The latest addition to the Coast Guard’s recapitalized fleet, the Sentinel-class fast response cutter Lawrence Lawson, was commissioned Saturday at the Training Center Cape May in New Jersey.
The 154’x26.6’x8.5’ Lawson is the 20th FRC delivered by Bollinger Shipyards, Lockport, La., and the second in the class for the Coast Guard Fifth District on the mid-Atlantic coast. It is also the “fourth consecutive fast response cutter delivered with zero construction defects, almost unheard of in the shipyard industry,” Coast Guard vice commandant Adm. Charles D. Michel told the commissioning audience.
The class is “a highly successful game changer,” and the Fifth District cutters play an important role for search and rescue and port security in the region, said district commander Rear Adm. Meredith L. Austin. The crowd included members of the cutter’s namesake Great Lakes surfman Lawrence O. Lawson, keeper of the Evanston, Ill., Lifeboat Station. With a crew made up of Northwestern University students, Lawson led the rescue of 18 crew from the grounded and foundering steamship Calumet on Thanksgiving Eve, Nov. 28, 1889.
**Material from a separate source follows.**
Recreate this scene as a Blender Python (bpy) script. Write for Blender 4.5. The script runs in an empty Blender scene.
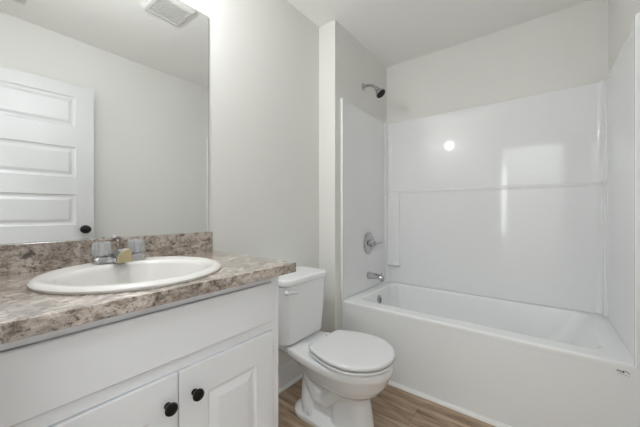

After hauling their surfboat to the scene and down a steep bluff, the crew attempted to fire a line to the ship, and had to set out in icy conditions. It took three trips to bring everyone ashore, and the rescuers were in as bad shape as the rescued, Michel noted. Lawson was awarded the Gold Lifesaving Medal. The cutter's sponsor, Lawson’s great-granddaughter Lynda Lawson Karr, recounted the words of one Northwestern student:
“As a member of one of the student crews who served under him, I can attest to his courage, ability and fitness of character — a rare soul such as does not often come into one’s life.”
The FRCs are the first cutter class to be named for heroes from the Coast Guard enlisted ranks, and they are already earning their own place in history.
The FRC Joseph Napier, based at Coast Guard Sector San Juan, Puerto Rico, made a record cocaine confiscation at sea worth $125 million Feb. 16, the biggest Atlantic bust in nearly 20 years.